## WORK INSTRUCTIONS
Using the entries shown below, output the line containing "Write the bpy", the line containing "COL = S.collection", and every line between them, exactly. Pictures are omitted.

## ROWS
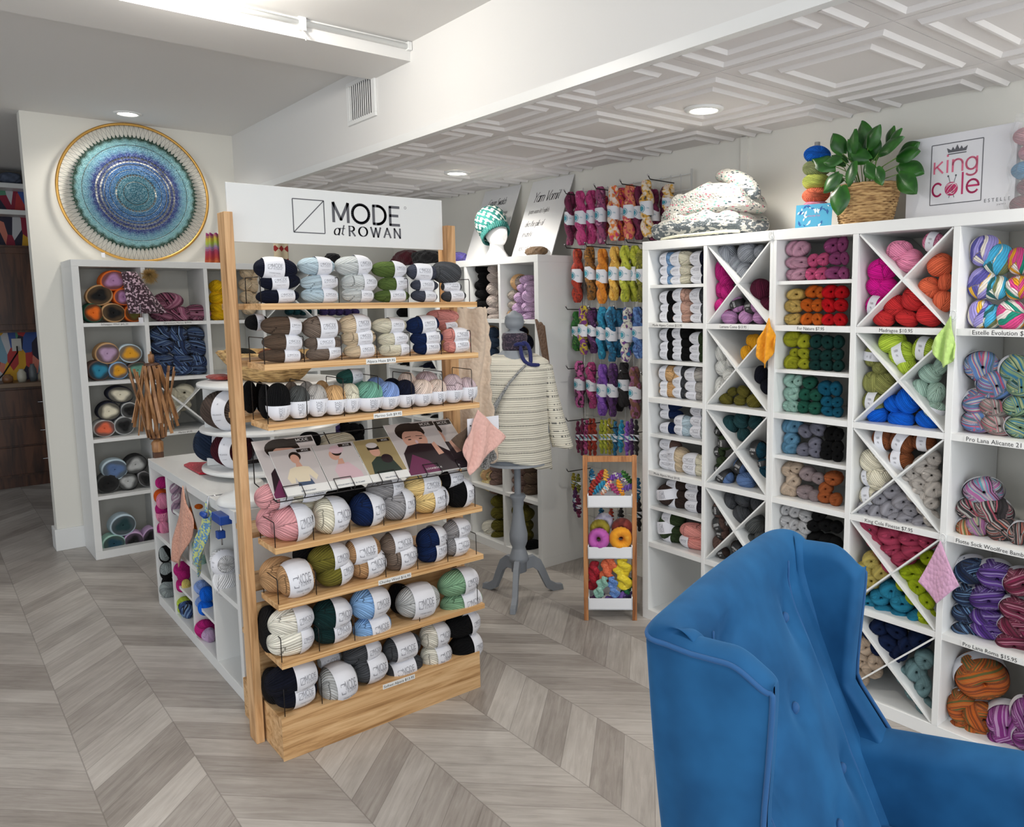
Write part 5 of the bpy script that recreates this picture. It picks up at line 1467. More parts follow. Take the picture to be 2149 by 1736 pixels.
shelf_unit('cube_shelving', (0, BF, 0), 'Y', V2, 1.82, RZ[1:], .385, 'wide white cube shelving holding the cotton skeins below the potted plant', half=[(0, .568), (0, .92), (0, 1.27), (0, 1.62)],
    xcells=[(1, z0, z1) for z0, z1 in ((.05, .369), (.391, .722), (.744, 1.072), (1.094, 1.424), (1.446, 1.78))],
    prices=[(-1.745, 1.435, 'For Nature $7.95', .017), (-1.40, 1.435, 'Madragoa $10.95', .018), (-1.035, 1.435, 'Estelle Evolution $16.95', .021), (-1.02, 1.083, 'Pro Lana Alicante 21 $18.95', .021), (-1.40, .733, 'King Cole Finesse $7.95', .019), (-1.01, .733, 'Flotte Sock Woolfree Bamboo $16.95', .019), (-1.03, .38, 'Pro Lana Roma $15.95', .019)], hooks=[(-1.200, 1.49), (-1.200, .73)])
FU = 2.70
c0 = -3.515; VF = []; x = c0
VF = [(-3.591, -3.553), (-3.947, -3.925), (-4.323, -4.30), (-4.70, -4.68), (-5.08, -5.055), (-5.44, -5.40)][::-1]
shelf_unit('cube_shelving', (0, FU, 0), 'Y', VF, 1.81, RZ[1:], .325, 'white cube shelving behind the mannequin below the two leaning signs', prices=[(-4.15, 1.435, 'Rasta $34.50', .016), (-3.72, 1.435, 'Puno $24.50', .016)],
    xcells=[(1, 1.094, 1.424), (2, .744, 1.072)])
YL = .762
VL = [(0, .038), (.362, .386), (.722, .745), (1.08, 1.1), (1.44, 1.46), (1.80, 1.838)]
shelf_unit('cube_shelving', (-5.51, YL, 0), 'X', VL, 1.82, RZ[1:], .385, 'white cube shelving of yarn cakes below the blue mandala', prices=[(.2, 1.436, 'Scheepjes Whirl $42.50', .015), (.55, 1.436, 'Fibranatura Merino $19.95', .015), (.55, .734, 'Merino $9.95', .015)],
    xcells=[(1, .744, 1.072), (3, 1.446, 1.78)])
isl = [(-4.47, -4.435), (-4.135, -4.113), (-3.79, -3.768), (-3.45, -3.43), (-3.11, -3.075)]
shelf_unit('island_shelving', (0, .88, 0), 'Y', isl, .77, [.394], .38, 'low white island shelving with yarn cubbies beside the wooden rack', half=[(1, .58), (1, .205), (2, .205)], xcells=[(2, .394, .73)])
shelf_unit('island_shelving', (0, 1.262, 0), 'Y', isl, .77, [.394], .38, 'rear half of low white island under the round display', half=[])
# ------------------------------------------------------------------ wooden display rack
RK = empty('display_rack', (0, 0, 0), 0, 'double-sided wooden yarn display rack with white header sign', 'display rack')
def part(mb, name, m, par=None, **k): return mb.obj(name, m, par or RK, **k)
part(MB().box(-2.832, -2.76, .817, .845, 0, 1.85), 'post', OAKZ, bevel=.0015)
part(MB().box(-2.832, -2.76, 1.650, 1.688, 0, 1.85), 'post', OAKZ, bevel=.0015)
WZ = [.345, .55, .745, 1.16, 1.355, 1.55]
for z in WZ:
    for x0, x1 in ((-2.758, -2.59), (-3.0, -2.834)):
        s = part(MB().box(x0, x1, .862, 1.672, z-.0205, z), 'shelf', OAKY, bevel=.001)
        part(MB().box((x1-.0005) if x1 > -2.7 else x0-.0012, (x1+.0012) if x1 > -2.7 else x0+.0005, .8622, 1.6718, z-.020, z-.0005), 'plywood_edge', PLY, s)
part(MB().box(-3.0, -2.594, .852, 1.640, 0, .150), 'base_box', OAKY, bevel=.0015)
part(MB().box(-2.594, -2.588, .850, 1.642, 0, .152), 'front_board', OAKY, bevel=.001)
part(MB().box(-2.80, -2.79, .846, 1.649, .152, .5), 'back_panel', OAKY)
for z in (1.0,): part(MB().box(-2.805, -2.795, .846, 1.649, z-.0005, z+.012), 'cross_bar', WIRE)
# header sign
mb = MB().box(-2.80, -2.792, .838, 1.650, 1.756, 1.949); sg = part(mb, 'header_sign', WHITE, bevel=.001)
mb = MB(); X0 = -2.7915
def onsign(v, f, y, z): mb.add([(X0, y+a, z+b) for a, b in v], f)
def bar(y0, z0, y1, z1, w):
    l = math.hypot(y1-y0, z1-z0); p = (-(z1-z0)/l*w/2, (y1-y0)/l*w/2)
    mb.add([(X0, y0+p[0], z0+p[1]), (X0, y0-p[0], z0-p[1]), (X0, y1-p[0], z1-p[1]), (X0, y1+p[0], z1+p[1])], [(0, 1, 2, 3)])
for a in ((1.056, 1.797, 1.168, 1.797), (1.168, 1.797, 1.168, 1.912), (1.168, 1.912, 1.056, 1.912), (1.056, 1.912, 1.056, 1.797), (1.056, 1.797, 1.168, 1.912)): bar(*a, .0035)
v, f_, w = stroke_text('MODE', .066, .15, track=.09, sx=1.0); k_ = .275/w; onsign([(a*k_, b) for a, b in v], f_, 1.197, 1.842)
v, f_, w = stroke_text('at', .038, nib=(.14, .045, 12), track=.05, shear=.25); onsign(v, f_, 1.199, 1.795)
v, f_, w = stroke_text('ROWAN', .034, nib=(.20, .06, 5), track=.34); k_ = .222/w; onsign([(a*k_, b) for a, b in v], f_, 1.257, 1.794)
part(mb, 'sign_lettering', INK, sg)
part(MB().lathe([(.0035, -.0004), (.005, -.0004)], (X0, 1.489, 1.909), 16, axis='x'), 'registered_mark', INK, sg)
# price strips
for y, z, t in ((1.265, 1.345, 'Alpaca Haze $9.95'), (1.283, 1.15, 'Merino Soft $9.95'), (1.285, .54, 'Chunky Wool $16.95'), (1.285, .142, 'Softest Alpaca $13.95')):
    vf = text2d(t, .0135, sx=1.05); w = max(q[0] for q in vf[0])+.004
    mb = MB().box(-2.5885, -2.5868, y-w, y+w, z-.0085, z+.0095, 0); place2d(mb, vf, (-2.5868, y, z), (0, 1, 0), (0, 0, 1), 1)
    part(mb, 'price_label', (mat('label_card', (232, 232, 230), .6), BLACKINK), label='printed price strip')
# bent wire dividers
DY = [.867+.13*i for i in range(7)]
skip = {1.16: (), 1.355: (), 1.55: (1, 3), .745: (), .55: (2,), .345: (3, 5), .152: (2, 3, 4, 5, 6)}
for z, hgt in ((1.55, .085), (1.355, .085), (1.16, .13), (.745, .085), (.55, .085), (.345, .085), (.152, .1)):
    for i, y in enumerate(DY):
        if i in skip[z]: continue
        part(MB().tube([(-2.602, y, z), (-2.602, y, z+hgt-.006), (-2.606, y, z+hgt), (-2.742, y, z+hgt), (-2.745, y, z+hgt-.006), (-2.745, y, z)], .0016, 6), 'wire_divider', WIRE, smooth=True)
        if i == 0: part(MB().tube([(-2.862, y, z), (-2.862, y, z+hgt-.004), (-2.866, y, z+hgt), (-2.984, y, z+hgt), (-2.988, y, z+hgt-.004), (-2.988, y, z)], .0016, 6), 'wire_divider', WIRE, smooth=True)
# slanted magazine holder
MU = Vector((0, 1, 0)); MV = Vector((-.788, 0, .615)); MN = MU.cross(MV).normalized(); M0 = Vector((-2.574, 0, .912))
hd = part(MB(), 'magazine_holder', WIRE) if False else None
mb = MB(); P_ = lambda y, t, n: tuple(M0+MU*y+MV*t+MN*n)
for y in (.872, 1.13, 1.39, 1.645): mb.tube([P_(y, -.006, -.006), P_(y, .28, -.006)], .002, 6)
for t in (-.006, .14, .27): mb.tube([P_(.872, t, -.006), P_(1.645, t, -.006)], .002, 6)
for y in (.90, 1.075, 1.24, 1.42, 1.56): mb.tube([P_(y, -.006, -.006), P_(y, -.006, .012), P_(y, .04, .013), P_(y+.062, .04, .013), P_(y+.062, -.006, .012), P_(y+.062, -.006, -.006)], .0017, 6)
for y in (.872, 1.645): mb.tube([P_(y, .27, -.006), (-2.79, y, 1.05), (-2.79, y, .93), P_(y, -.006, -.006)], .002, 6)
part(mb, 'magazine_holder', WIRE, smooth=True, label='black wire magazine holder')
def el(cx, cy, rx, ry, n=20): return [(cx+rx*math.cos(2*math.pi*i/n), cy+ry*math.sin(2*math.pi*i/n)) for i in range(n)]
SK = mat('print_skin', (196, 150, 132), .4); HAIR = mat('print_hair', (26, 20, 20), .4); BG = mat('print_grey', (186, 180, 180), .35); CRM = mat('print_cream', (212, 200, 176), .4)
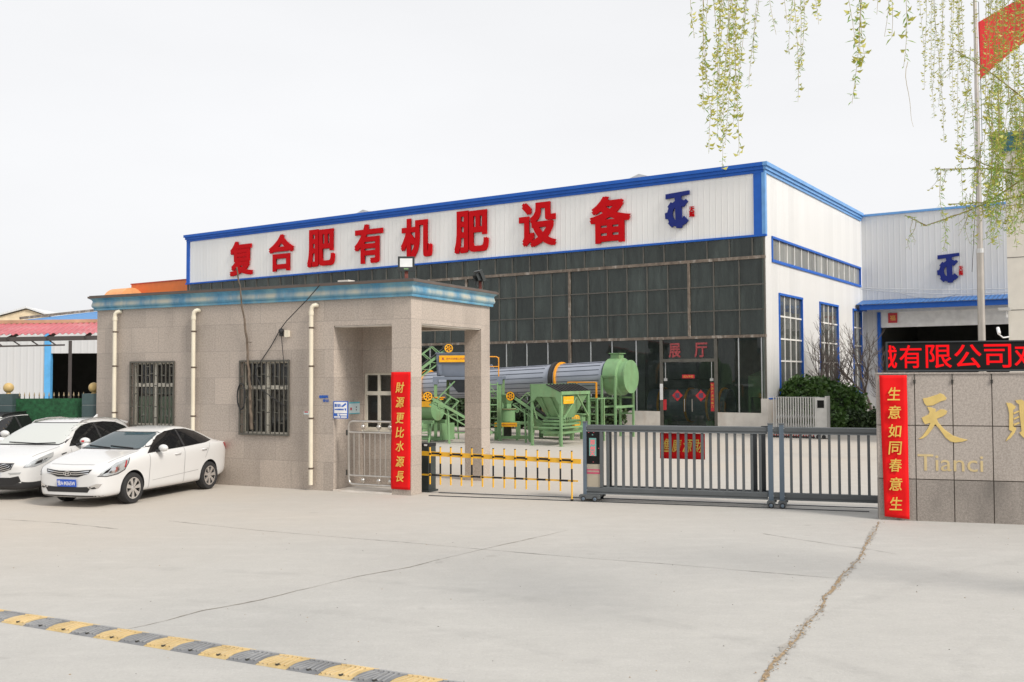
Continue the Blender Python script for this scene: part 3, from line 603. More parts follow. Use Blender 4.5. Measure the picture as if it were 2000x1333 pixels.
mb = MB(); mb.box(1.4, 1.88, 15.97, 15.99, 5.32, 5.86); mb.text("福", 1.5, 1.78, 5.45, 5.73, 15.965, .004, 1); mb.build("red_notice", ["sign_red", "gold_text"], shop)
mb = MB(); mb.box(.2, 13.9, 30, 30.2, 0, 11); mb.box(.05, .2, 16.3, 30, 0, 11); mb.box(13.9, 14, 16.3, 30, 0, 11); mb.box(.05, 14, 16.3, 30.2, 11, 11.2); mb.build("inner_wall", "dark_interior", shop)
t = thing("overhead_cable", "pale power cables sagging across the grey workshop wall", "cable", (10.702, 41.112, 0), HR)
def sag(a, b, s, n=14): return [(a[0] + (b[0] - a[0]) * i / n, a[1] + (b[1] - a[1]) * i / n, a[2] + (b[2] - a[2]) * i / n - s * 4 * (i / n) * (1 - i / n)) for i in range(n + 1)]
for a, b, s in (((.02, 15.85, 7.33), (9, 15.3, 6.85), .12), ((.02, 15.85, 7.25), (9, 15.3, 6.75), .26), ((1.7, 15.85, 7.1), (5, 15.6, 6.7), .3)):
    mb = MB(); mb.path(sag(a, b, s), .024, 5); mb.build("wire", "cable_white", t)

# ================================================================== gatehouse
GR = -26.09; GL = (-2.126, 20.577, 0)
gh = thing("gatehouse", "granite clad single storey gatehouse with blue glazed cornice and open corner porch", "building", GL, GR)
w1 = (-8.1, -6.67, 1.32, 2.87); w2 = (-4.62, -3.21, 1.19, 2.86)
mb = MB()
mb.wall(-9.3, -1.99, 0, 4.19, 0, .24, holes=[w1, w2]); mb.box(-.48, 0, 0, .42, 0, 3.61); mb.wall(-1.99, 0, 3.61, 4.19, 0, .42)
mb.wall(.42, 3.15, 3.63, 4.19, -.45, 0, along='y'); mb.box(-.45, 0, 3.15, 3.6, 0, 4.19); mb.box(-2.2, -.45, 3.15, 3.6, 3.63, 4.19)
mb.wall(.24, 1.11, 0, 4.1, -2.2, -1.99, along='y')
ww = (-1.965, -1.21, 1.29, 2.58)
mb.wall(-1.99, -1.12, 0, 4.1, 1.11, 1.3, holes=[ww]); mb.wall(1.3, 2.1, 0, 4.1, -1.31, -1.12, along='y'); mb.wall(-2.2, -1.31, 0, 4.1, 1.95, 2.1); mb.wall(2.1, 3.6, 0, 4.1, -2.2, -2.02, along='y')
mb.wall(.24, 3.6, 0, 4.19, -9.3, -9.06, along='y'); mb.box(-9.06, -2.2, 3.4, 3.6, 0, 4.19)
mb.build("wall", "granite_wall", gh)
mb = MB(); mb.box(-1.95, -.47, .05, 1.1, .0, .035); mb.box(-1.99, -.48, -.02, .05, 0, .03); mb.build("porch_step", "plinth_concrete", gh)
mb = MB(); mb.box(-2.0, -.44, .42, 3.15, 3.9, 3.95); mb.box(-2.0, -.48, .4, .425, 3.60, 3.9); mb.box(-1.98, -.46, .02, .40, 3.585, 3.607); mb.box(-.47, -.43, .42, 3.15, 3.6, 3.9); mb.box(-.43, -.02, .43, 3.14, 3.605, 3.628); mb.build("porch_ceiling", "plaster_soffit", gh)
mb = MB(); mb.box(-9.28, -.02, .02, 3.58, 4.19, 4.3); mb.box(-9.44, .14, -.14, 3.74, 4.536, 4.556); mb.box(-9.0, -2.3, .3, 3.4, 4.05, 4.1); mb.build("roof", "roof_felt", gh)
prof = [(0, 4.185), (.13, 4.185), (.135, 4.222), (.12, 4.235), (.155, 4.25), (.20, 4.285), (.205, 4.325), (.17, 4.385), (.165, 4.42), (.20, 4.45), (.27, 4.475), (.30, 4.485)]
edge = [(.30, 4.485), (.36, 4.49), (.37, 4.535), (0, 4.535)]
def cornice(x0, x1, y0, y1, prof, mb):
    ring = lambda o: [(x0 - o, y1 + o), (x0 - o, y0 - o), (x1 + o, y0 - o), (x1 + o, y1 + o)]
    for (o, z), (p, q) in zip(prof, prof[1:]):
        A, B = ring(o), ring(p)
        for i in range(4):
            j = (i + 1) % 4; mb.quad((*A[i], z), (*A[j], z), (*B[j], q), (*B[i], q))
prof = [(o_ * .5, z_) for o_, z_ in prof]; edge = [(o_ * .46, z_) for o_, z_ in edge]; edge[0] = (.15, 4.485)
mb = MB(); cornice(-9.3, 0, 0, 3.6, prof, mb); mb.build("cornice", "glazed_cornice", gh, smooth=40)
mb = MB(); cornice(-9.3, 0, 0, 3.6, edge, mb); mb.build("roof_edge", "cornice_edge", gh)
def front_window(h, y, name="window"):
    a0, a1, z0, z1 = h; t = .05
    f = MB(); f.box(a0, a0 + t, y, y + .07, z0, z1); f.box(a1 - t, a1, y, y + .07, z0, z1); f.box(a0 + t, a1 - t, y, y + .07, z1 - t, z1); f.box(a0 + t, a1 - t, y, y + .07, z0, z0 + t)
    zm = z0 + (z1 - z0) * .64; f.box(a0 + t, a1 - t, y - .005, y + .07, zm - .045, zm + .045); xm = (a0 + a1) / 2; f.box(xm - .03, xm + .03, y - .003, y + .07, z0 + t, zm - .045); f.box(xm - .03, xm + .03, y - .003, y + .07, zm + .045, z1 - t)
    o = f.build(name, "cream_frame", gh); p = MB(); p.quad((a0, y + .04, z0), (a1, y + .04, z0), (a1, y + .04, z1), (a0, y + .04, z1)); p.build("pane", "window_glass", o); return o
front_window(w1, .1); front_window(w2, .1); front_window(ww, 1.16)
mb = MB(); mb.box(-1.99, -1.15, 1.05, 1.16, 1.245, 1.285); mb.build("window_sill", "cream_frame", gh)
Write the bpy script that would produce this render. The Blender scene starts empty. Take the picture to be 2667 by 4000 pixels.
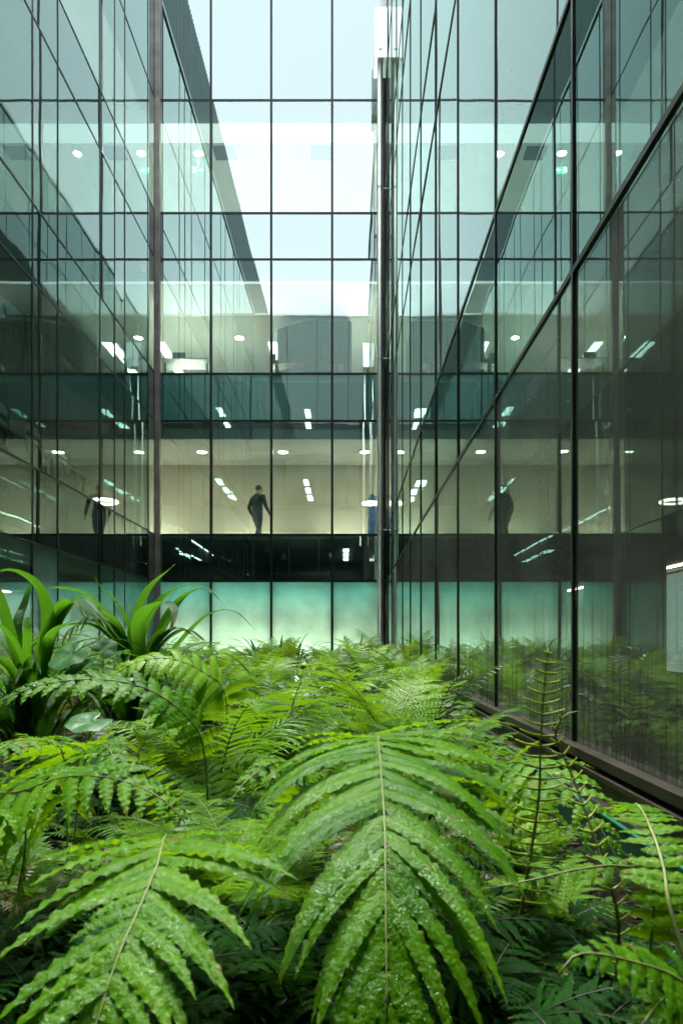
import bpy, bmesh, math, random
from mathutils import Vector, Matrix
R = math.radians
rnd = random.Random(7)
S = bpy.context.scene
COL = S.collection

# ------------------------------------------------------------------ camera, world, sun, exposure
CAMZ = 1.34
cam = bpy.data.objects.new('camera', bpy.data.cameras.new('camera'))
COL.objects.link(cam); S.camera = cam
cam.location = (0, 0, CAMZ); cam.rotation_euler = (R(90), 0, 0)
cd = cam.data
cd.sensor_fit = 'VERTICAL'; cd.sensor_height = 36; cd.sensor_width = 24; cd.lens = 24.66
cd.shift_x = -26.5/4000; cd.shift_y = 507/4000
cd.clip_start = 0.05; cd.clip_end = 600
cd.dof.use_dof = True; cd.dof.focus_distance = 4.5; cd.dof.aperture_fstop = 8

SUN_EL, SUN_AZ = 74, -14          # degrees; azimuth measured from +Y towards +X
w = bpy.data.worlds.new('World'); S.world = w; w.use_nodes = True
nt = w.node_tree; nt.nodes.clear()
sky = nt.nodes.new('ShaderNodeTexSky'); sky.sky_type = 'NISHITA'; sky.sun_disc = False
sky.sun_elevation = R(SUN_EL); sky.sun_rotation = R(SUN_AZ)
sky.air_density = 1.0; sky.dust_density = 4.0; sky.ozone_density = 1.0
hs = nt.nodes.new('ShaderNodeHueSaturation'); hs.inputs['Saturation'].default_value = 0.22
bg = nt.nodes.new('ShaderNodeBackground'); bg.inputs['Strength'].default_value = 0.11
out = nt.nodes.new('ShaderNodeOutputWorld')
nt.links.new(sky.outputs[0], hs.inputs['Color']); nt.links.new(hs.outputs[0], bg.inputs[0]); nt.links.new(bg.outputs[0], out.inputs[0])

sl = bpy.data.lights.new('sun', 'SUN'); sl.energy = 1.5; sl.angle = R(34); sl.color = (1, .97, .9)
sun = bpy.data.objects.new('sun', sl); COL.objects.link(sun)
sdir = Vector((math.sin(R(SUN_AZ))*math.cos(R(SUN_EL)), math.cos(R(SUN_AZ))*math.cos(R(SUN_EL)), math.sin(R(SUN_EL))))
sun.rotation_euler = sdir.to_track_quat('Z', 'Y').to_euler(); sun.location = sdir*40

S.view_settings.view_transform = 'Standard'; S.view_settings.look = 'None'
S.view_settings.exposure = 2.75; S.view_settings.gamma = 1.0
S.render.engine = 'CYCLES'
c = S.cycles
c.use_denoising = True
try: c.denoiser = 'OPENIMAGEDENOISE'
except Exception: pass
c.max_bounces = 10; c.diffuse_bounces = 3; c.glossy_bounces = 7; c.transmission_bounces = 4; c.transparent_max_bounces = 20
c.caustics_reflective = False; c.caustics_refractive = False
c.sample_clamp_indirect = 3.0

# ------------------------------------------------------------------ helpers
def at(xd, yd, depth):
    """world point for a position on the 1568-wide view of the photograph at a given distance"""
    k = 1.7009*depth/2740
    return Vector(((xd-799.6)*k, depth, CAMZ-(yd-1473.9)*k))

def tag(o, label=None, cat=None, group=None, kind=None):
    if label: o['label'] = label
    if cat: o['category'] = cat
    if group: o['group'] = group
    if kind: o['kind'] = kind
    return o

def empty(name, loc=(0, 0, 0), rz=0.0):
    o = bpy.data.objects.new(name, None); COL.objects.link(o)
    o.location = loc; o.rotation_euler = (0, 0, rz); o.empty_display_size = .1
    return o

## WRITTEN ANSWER
Write the bpy script that would produce this render. The Blender scene starts empty. Take the picture to be 2667 by 4000 pixels.
import bpy, bmesh, math, random
from mathutils import Vector, Matrix
R = math.radians
rnd = random.Random(7)
S = bpy.context.scene
COL = S.collection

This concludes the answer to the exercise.